Randy Brown, her first assistant on “Miracles,” says when Hould-Ward begins sketching after all the research is in, “she can pencil out 40 sketches in a week.”

The assistants maintain her schedule of meetings and fittings, doctor appointments and daily gym time. Brown recalls when Hould-Ward sprained an ankle but refused to forgo her workout.

“It’s part of her life,” he says. “She is so determined and focused.”

Colleagues marvel at her visual sense.

“I’ve learned to look with her, through her eyes,” says David H. Lawrence, hair designer on “Beast” and “Dream.” “Some costume designers don’t focus on details like Ann can. Sometimes designers are afraid of hair and leave me to my own devices. They focus on different parts of the body and hair becomes less important.”

Brown agrees. “Ann sees the whole picture,” he says, noting her need to see costume, shoes and wig on the performer at the final fitting. “Hair decides the shape of the clothes. Seeing it all together, she might decide the hair should be shorter or darker.”

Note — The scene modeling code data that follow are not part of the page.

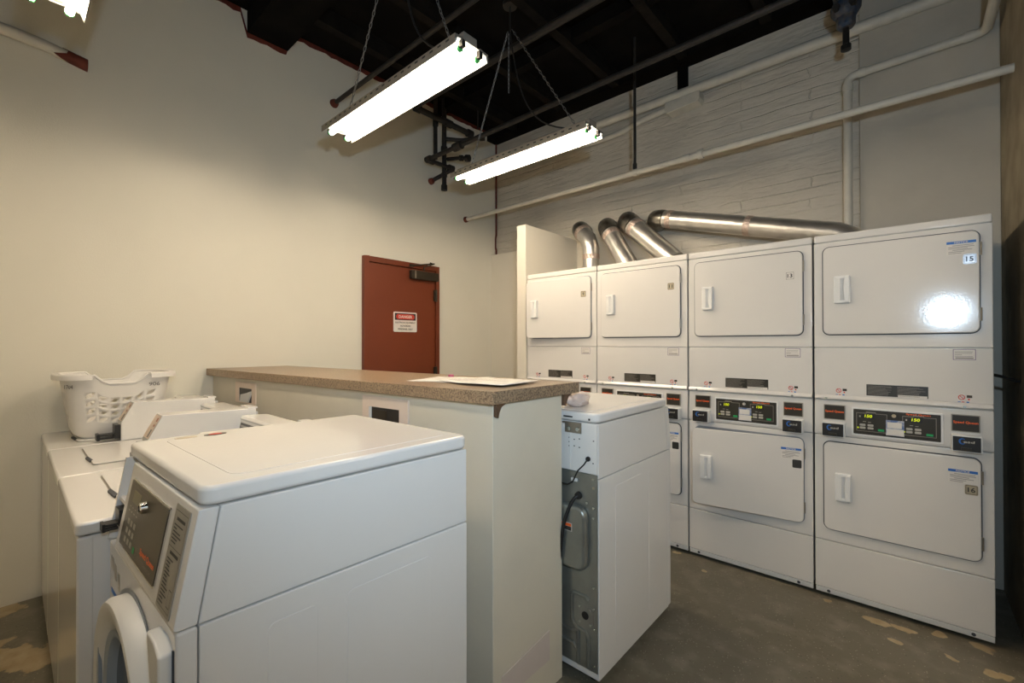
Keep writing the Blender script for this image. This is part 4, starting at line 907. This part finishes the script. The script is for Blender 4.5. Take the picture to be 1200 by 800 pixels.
# ------------------------------------------------------------------ ducts
def duct(pts, r, label, seams, elbow_n):
    P = [Vector(p) for p in pts]; off = P[0]
    root = thing('exhaust_duct', label, 'duct', tuple(off), 0, 'metal exhaust ducts above the dryers')
    Q = [p-off for p in P]
    # elbow part, then straight run
    el = []
    for k in range(elbow_n+1):
        pass
    a, b, c = Q[0], Q[1], Q[2]; k1 = 0.10
    p0 = b+(a-b).normalized()*min(k1, (a-b).length*0.9); p2 = b+(c-b).normalized()*k1
    el = [a]+[p0*(1-t)**2+b*2*t*(1-t)+p2*t*t for t in [i/5 for i in range(6)]]
    rs = [r*1.02+(0.004 if i % 2 else 0) for i in range(len(el))]
    MB().tube(el, rs, 28).build('elbow', M['ductdark'], root)
    run = [p2]
    for i in range(2, len(Q)-1):
        pa = Q[i]+(Q[i-1]-Q[i]).normalized()*0.06; pb = Q[i]+(Q[i+1]-Q[i]).normalized()*0.06
        run += [pa, pb]
    run.append(Q[-1])
    MB().tube(run, r, 28).build('duct_run', M['duct'], root)
    for c_, d_ in seams:
        c_ = Vector(c_)-off; d_ = Vector(d_).normalized()
        MB().tube([c_-d_*0.022, c_-d_*0.02, c_, c_+d_*0.02, c_+d_*0.022], [r*1.005, r*1.03, r*1.045, r*1.03, r*1.005], 28).build('seam_band', M['ducttape'], root)
R = 0.083
def seam(a, b, t): a = Vector(a); b = Vector(b); return (tuple(a.lerp(b, t)), tuple(b-a))
A = [(-2.36, YB-0.005, 2.47), (-2.305, 3.54, 2.465), (-2.140, 3.49, 2.300), (-2.140, 3.49, 1.978)]
duct(A, R*0.9, 'shiny bent exhaust duct nearest the partition, bending straight down', [seam(A[1], A[2], 0.35), seam(A[2], A[3], 0.42)], 4)
A = [(-2.08, YB-0.005, 2.445), (-2.03, 3.56, 2.450), (-1.745, 3.47, 2.018)]
duct(A, R*0.96, 'second shiny exhaust duct from the partition, slanting down to the right', [seam(A[1], A[2], 0.26)], 4)
A = [(-1.88, YB-0.005, 2.455), (-1.83, 3.56, 2.460), (-1.37, 3.48, 2.030)]
duct(A, R, 'third shiny exhaust duct from the partition, slanting down behind dryer 11', [seam(A[1], A[2], 0.22)], 4)
A = [(-1.62, YB-0.005, 2.425), (-1.58, 3.57, 2.430), (-0.28, 3.50, 2.070), (-0.20, 3.50, 1.980)]
duct(A, 0.070, 'long nearly level shiny exhaust duct running right above dryer 13', [seam(A[1], A[2], 0.11), seam(A[1], A[2], 0.56)], 4)

# cord behind the last dryer
pipe('power_cable', [(0.291, 3.10, 1.235), (0.33, 3.12, 1.225), (XR-0.005, 3.16, 1.20)], 0.007, M['cord'], 'black cable between the last dryer and the dark wall', cat='cable')
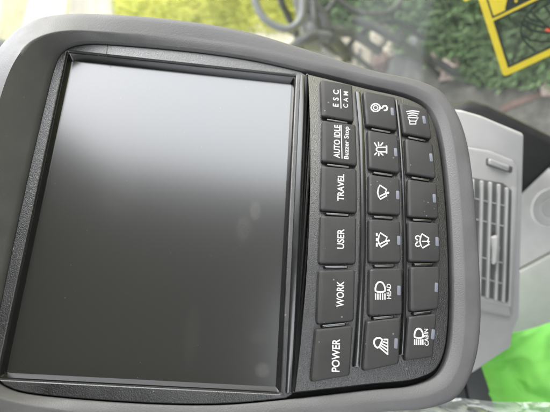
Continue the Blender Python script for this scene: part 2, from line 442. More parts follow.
for nm, q in KEYS.items():
    p = ccw(q)
    row1 = nm in ('esc', 'idle', 'travel', 'user', 'work', 'power')
    # which side is the top one: its two corners have the greatest y
    tops = [1.0 if (p[i][1] + p[(i + 1) % 4][1]) / 2 > sum(v[1] for v in p) / 4 + 5 else 0.0 for i in range(4)]
    e = 1.5 if row1 else 0.75
    ins = lambda d, t: [d + t * f for f in tops]
    mk = lambda d, t, z, r=1.3: lift(roundpoly(offset(p, ins(d, t)), r), z)
    bm = bmesh.new()
    rings(bm, [mk(0, 0, 8.5), mk(0.05, 0.15, KZ - 1.4), mk(0.2, 0.3, KZ - 0.55), mk(0.5, 0.2 + e * 0.75, KZ - 0.12), mk(0.95, e, KZ)], False, True)
    keyobj[nm] = obj('key', bm, M['key'], mon, 40)
for nm, l in dict(esc='escape and camera key', idle='auto idle key', travel='travel key', user='user key', work='work key', power='power key',
                  hook='key with a crane hook symbol', beacon='key with a flashing beacon symbol', wiper='key with a wiper symbol',
                  interval='key with a dashed wiper symbol', head='head lamp key', lamp='key with a slanted work lamp symbol',
                  horn='key with a loudspeaker symbol', wash='key with a washer and wiper symbol', cabin='cabin lamp key').items():
    keyobj[nm]['label'] = l

# ribs on the panel
def bar(bm, a, b, w, z0, z1):
    a, b = Vector(a), Vector(b); d = (b - a).normalized(); n = Vector((-d.y, d.x)) * w / 2
    p = ccw([tuple(a + n), tuple(b + n), tuple(b - n), tuple(a - n)])
    m = lambda i, z: lift(roundpoly(offset(p, i), w * 0.3, 3), z)
    rings(bm, [m(0, z0), m(0.05, z1 - 0.45), m(0.28, z1 - 0.1), m(0.55, z1)], False, True)
for pts, w in (([(74.0, -96.5), (50, -98.6), (26, -99.5), (0, -99.8), (-24, -99.4), (-48, -98.3), (-70.2, -96.6)], 2.9),
               ([(71.4, -118.3), (50, -120.0), (25, -121.0), (0, -121.2), (-24, -120.9), (-46, -119.9), (-63.6, -118.4)], 1.7)):
    sp = ospline([Vector((*p, 0)) for p in pts], 6)
    L = [(v.x, v.y) for v in sp]
    up, dn = [], []
    for k, v in enumerate(L):
        d = (Vector(L[min(k + 1, len(L) - 1)]) - Vector(L[max(0, k - 1)])).normalized(); n = Vector((-d.y, d.x)) * w / 2
        up.append(tuple(Vector(v) + n)); dn.append(tuple(Vector(v) - n))
    p = ccw(up + dn[::-1])
    bm = bmesh.new()
    rings(bm, [lift(p, 8.6), lift(p, 11.3), lift(offset(p, 0.25), 11.75), lift(offset(p, 0.5), 11.85)], False, True)
    obj('key_rib', bm, M['gloss'], kp, 25)
rows = [('esc', 'idle', 'travel', 'user', 'work', 'power'), ('hook', 'beacon', 'wiper', 'interval', 'head', 'lamp'), ('horn', 'blank_a', 'blank_b', 'wash', 'blank_c', 'cabin')]
for r in rows:
    for a, b in zip(r, r[1:]):
        A_, B_ = KEYS[a], KEYS[b]
        # edge of A facing B: corners 2 (low) and 3 (high); of B: corners 1 and 0
        lo = (Vector(A_[2]) + Vector(B_[1])) / 2; hi = (Vector(A_[3]) + Vector(B_[0])) / 2
        bm = bmesh.new()
        bar(bm, tuple(hi.lerp(lo, 0.16)), tuple(hi.lerp(lo, 0.80)), 1.5, 8.6, 12.1)
        obj('key_spacer', bm, M['gloss'], kp, 25)

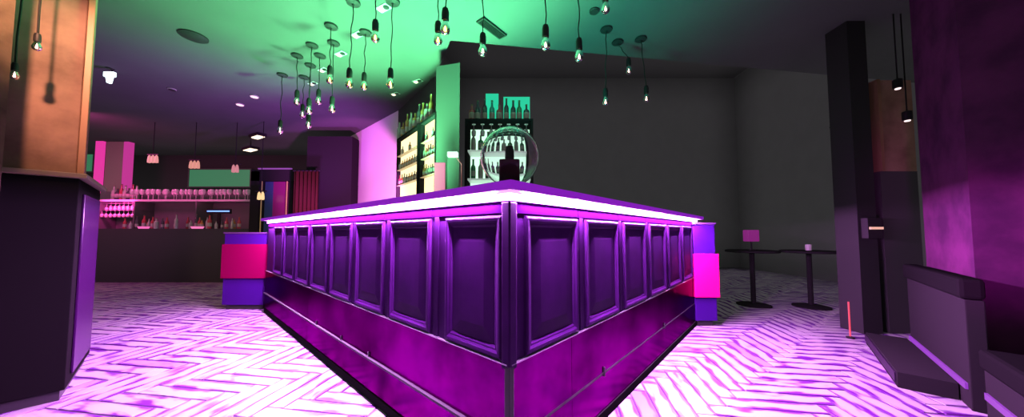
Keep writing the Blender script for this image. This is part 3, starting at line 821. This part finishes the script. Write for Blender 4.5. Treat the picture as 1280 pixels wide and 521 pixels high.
# far right room bits
def small_table(px, Y, lab):
    q = at_y(px, 300, Y)
    t = thing('side_table', lab, 'table', (q.x, Y, 0))
    MB().lathe([(.30, .73), (.31, .735), (.31, .755), (.30, .76)], 28).build('table_top', DARK, t)
    MB().lathe([(.03, .03), (.03, .73)], 12).build('pedestal', DARK, t)
    MB().lathe([(.2, 0), (.2, .015), (.03, .03)], 24).build('foot', DARK, t)
    return q
q = small_table(1010, 4.2, 'dim round table at the back right with a small candle glass')
cd = thing('candle_glass', 'tiny candle glass glowing on the back right table', 'candle', (q.x, 4.2, .761))
MB().lathe([(.03, 0), (.034, .002), (.036, .08), (.033, .08), (.03, .01), (.001, .008)], 16).build('glass', GLM, cd, smooth=True)
MB().lathe([(.02, .012), (.02, .04), (.004, .042), (.003, .055)], 12).build('wax', emis('candle wax', (1, .85, .8), 1.2), cd)
q = small_table(939, 4.3, 'dim round table at the back right beside a violet lamp')
vl = thing('table_lamp', 'small violet table lamp glowing dimly at the back right', 'lamp', (q.x, 4.3, .761))
MB().lathe([(.05, 0), (.05, .01), (.01, .015), (.01, .12)], 14).build('base', SOCK, vl)
MB().box(-.08, .08, -.05, .05, .12, .28).build('lamp_shade', emis('violet shade', (.28, .01, .22), .7), vl, bevel=.01)
q = at_y(1097, 285, 3.0)
t = thing('wall_sign', 'tiny warm glowing label light on the dark pillar at right', 'light', (q.x, q.y, q.z))
MB().box(-.06, .06, 0, .02, -.012, .012).build('lens', emis('warm label', (1, .5, .4), .9), t)
MB().box(-.07, .07, .02, .08, -.10, .10).build('plate', SOCK, t)
struct(MB().box(q.x - .1, q.x + .09, q.y + .081, q.y + .3, 0, CH).build('trim_dark_pillar', mat('pillar black', (.015, .014, .015), .8, spec=.02)), 'black square pillar')

# ================================================================== LIGHTS
def light(kind, name, loc, col, energy, target=None, size=.1, size_y=None, spot=None, blend=.5, parent=None):
    d = bpy.data.lights.new(name, kind); d.color = col; d.energy = energy
    if kind == 'AREA':
        d.size = size
        if size_y: d.shape = 'RECTANGLE'; d.size_y = size_y
    else: d.shadow_soft_size = size
    if kind == 'SPOT': d.spot_size = math.radians(spot); d.spot_blend = blend
    o = bpy.data.objects.new(name, d); COL.objects.link(o); o.location = loc
    if target is not None:
        o.rotation_euler = (Vector(target) - Vector(loc)).to_track_quat('-Z', 'Y').to_euler()
    return o
LC_ = (.86, .31, 1.0)
def led(side, Ln, watt, tilt):
    d = bpy.data.lights.new('under_counter_strip', 'AREA'); d.shape = 'RECTANGLE'; d.size = Ln - .1; d.size_y = .016; d.energy = watt; d.color = LC_
    o = bpy.data.objects.new('under_counter_strip', d); COL.objects.link(o); o.parent = bar
    off = .0235
    if side == 'R': p = Vector((Ln / 2, -off, 1.1505)); dr = Vector((0, -math.sin(tilt), -math.cos(tilt))); ax = Vector((1, 0, 0))
    else: p = Vector((-off, Ln / 2, 1.1505)); dr = Vector((-math.sin(tilt), 0, -math.cos(tilt))); ax = Vector((0, 1, 0))
    z = -dr; y = z.cross(ax)
    o.matrix_local = Matrix.Translation(p) @ Matrix((ax, y, z)).transposed().to_4x4()
led('R', LC, 900, math.radians(34)); led('L', LL, 1150, math.radians(34))
# green uplights behind the counter
light('SPOT', 'green_uplight', (-1.07, 3.05, 1.05), (.17, 1.0, .36), 6300, (-1.5, 2.35, 3.2), .25, spot=116, blend=.6)
light('SPOT', 'teal_uplight', (.15, 2.5, 1.05), (.0, .75, .46), 1150, (.25, 2.4, 3.2), .25, spot=110, blend=.8)
light('SPOT', 'green_far_uplight', (-2.25, 4.15, 1.0), (.18, .85, .33), 1600, (-3.4, 2.6, 3.2), .1, spot=110, blend=.8)
# violet uplight in front of the pink wall and pink wash
light('SPOT', 'violet_uplight', (-3.2, 4.9, .95), (.55, .08, .9), 800, (-4.2, 5.2, 3.2), .1, spot=110, blend=.8)
light('SPOT', 'pink_wash', (-1.4, 3.3, 1.0), (1, .16, .92), 2500, ((P1 + P2) * .5).xy.to_3d() + Vector((0, 0, 1.8)), .1, spot=50, blend=.3)
# warm spot on copper pier
light('SPOT', 'warm_spot', (-1.9, 1.0, 2.6), (1, .45, .27), 500, (-2.75, 2.0, 1.95), .03, spot=50, blend=.8)
light('SPOT', 'warm_spot_right', (3.4, 2.4, 3.0), (1, .45, .2), 60, (3.8, 3.1, 1.7), .04, spot=50, blend=.4)
light('SPOT', 'violet_fill_right', (1.6, .9, .5), (.80, .02, .80), 260, (3.1, 1.95, 1.02), .1, spot=36, blend=1)  # added fill without a fitting, stands in for strip light on the pillar
light('AREA', 'rack_fill', (fx(140), YF + .0, fz(252)), (1, .05, .42), 22, (fx(140), YF + .35, fz(270)), .7, size_y=.05)  # added unseen light to turn the hanging glasses magenta
light('AREA', 'shelf_fill', (fx(225), YF - .1, fz(252)), (1, .06, .42), 6, (fx(225), YF + .3, fz(238)), 2.4, size_y=.04)  # added unseen light to turn the upper shelf glasses pink
light('AREA', 'magenta_far', (-8.0, 5.2, 2.9), (1, .08, .45), 70, (-8.0, 6.7, 1.6), .6)

# ================================================================== WORLD, CAMERA, VIEW
w = bpy.data.worlds.new('World'); SC.world = w; w.use_nodes = True
bg = w.node_tree.nodes['Background']; bg.inputs[0].default_value = (.031, .029, .031, 1); bg.inputs[1].default_value = 1
SC.cycles.use_fast_gi = True
SC.cycles.fast_gi_method = 'ADD'
w.light_settings.ao_factor = .34
w.light_settings.distance = 1.0
cd_ = bpy.data.cameras.new('Camera'); cam = bpy.data.objects.new('Camera', cd_); COL.objects.link(cam)
cam.location = (0, 0, CZ); cam.rotation_euler = (PI / 2 + PITCH, 0, 0)
cd_.sensor_width = 36; cd_.lens = F / 1280 * 36; cd_.shift_y = (CY - 260.5) / 1280; cd_.clip_start = .02
SC.camera = cam
SC.view_settings.view_transform = 'Standard'; SC.view_settings.look = 'None'
SC.view_settings.exposure = 0; SC.view_settings.gamma = 1
SC.view_settings.use_curve_mapping = False
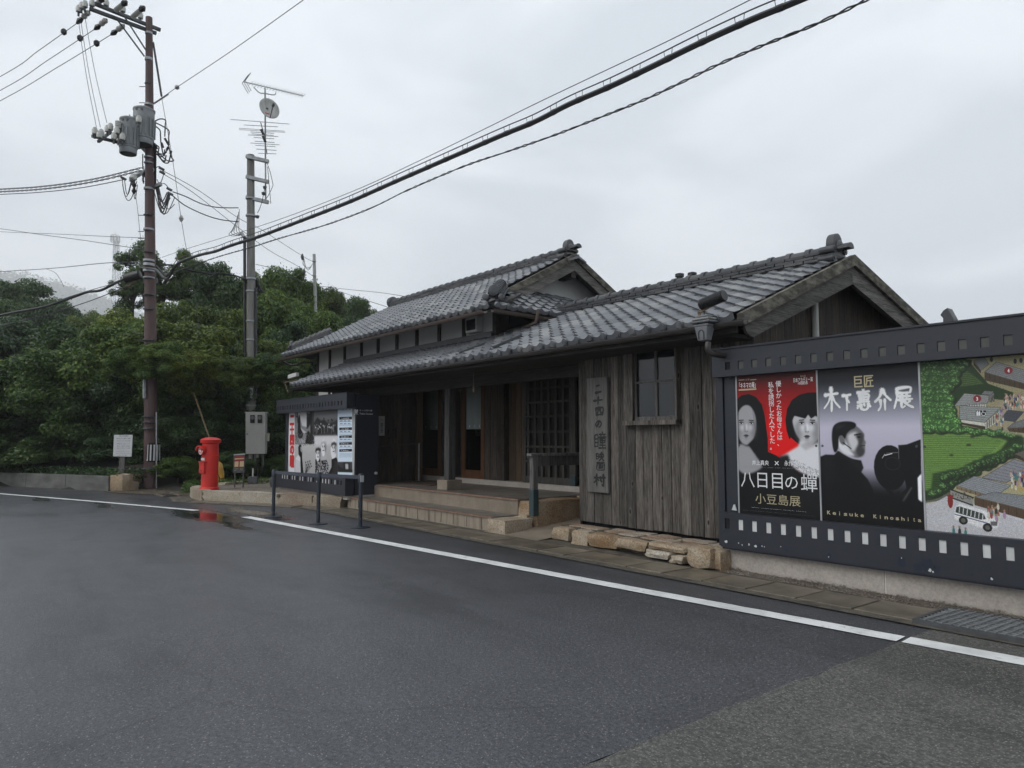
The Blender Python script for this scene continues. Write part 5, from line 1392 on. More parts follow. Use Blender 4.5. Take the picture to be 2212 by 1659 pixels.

He attributes this sense of proportion to her work with dancers. In fact, Hould-Ward considers designing for dancers her greatest honor.

“Dance is my favorite thing to design,” she says. “It’s a different place that operates in my brain in designing dance. I have a strong sense of line. I appreciate choreography and how a choreographer works. You have the most unbelievable bodies to work with when you work with dancers.”

What’s more, in dance the right costume is crucial. Unlike an actor whose performance is paramount, “a dancer has no words,” she says. “You have to be so much more honed in. It’s scarier.”

As a single mother earning a high salary, Hould-Ward is often torn between her desire to spend more time with her daughter and the perks of her profession.

“Power is very hard to give up,” she admits.

Yet any pangs of guilt usually disappear during a workout.

“All around the world at any given hour, one of my productions is running,” she reminds herself. “People with their kids are there enjoying it. That’s a very nice thing to know.”

Does she ever envision another Tony? She laughs.

“It’s like having a Jaguar. When the Jaguar gets old, you want a new one.”